--- START Information provided ---

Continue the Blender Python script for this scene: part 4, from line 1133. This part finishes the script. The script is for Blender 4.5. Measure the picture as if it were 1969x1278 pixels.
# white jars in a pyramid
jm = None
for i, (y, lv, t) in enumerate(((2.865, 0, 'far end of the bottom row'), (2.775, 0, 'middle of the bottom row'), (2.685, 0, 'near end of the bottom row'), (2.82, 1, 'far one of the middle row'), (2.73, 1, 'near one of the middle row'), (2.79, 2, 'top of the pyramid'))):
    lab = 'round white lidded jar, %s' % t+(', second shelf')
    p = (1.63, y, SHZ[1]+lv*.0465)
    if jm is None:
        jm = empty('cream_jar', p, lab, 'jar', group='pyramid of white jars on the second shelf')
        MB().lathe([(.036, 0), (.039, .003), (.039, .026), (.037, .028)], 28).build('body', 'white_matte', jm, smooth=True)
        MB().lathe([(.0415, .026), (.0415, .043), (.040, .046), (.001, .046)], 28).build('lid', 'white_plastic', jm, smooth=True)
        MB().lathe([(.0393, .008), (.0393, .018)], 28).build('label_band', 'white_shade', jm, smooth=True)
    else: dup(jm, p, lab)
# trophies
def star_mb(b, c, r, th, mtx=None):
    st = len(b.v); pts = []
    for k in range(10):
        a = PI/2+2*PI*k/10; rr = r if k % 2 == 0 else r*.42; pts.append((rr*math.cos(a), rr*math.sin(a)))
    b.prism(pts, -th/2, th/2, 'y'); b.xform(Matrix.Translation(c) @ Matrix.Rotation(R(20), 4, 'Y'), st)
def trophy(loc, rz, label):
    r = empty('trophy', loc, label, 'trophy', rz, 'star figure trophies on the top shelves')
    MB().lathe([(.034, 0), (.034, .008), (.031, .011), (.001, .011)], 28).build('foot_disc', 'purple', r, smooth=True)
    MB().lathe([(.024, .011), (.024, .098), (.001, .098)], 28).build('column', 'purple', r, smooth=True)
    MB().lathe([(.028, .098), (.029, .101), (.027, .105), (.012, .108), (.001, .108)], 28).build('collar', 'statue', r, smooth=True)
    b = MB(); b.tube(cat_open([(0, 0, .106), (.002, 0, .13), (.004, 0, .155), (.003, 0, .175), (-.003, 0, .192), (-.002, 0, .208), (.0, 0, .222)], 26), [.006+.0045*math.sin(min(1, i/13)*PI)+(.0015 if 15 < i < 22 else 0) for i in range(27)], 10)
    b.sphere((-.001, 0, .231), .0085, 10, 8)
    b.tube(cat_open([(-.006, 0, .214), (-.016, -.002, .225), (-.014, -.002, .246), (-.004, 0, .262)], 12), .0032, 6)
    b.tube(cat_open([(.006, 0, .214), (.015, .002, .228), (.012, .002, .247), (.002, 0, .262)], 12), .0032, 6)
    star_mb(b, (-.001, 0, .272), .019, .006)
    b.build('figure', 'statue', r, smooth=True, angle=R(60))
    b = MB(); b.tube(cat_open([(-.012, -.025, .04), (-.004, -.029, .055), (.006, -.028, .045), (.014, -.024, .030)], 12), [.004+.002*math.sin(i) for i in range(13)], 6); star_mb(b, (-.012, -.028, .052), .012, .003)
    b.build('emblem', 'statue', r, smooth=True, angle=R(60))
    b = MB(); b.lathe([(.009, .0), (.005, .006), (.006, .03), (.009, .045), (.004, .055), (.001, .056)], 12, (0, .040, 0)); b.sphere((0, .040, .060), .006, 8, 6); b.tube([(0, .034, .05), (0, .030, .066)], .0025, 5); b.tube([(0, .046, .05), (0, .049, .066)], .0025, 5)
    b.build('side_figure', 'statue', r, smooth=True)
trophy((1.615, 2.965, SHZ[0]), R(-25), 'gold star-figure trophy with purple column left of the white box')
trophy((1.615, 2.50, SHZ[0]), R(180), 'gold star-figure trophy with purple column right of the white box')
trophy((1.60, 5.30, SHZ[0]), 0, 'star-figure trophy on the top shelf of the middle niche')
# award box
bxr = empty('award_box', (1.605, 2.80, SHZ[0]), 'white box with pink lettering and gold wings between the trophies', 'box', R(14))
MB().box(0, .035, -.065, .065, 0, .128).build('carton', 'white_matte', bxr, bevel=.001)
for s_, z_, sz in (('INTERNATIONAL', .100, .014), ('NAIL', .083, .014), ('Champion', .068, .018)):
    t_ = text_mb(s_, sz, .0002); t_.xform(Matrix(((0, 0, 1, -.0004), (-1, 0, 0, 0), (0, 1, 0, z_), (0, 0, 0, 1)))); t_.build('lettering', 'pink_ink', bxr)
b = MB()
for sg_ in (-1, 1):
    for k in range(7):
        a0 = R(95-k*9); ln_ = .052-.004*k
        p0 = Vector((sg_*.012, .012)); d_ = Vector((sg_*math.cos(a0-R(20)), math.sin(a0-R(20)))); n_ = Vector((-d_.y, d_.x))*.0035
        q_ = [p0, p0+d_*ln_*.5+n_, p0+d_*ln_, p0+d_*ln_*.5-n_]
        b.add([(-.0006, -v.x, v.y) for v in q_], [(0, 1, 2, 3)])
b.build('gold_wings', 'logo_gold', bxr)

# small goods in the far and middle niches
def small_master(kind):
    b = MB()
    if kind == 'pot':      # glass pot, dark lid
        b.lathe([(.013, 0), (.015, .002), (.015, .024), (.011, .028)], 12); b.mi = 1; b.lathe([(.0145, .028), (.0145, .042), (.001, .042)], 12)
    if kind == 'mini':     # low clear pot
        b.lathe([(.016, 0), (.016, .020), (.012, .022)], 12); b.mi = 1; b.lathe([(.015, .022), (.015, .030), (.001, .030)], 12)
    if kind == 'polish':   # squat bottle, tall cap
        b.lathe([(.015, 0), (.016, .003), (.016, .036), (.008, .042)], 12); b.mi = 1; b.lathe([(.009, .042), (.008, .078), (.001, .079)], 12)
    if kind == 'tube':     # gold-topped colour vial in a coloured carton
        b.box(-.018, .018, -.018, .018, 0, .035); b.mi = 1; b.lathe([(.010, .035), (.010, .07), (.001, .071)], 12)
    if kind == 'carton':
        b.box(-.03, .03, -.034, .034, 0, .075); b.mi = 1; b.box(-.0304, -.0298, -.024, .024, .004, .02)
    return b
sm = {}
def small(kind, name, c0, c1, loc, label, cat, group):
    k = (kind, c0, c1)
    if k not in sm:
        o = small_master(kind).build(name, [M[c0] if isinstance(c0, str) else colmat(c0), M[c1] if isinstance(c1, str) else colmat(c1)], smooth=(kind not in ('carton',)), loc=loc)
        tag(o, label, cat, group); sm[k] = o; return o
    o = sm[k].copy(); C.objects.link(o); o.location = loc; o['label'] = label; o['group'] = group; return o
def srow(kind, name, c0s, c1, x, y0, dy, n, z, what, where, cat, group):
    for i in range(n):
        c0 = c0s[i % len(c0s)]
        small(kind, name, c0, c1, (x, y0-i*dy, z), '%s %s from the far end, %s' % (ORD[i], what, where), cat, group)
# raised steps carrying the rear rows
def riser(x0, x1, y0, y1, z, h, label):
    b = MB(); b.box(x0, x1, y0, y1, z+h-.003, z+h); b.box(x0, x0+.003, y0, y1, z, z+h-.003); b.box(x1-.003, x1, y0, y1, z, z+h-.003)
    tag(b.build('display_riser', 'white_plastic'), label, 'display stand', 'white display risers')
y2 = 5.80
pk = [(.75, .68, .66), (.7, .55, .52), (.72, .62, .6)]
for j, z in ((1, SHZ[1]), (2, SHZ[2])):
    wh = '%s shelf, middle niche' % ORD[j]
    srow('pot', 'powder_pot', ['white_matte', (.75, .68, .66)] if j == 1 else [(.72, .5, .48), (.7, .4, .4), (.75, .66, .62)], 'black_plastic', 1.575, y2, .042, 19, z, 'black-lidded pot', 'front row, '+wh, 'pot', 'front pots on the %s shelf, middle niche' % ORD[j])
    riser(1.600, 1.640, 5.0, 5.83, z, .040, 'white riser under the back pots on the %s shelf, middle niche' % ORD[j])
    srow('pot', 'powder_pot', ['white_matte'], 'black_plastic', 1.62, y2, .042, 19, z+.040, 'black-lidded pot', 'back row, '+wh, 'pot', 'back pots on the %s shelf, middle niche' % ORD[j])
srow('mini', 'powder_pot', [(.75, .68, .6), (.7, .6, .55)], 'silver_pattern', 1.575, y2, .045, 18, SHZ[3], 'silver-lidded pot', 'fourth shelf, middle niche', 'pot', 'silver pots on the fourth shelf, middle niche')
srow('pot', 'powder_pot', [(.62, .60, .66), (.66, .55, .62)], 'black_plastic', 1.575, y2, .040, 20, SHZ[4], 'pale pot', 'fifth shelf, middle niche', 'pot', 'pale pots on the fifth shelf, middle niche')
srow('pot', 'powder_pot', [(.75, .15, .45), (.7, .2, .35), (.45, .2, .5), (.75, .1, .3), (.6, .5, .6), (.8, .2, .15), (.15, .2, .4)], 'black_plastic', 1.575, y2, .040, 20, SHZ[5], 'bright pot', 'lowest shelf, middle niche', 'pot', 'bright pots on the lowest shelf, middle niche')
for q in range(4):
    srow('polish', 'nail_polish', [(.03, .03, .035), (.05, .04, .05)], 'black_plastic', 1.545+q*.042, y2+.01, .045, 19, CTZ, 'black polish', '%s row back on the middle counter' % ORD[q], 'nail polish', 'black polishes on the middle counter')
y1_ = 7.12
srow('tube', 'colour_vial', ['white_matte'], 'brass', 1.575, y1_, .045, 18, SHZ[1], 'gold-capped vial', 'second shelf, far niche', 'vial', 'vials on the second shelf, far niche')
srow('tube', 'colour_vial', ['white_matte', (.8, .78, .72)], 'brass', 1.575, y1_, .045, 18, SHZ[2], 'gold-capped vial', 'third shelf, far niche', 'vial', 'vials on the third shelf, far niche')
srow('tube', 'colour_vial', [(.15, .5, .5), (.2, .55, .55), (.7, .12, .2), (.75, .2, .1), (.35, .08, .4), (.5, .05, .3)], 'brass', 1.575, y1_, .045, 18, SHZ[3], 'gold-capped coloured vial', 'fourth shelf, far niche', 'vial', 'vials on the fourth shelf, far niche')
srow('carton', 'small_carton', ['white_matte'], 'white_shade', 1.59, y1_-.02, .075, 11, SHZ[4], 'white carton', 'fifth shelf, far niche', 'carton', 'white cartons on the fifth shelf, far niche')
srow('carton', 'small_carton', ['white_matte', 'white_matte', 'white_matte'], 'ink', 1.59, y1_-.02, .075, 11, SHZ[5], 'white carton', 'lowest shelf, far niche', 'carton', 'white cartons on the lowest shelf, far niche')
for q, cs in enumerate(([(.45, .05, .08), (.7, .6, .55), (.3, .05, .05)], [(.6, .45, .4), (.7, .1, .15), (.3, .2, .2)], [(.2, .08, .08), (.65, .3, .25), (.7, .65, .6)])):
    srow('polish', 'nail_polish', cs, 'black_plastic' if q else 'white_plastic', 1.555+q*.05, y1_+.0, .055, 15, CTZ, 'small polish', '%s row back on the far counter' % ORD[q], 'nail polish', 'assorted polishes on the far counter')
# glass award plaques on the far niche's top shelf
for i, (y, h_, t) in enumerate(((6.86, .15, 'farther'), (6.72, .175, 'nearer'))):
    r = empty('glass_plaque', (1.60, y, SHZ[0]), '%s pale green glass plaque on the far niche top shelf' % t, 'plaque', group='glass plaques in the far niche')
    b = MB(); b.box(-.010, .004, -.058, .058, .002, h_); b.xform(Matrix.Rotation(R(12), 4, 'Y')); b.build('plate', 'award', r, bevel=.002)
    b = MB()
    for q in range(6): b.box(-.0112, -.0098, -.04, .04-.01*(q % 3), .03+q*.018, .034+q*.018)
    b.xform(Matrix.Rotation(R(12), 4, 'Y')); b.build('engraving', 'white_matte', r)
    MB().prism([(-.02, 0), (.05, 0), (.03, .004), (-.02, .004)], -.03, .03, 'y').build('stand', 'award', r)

--- END Information provided ---

Task goal =>
Reply with the number of lines in the data that include the string "from" and nothing else.

Response below =>
2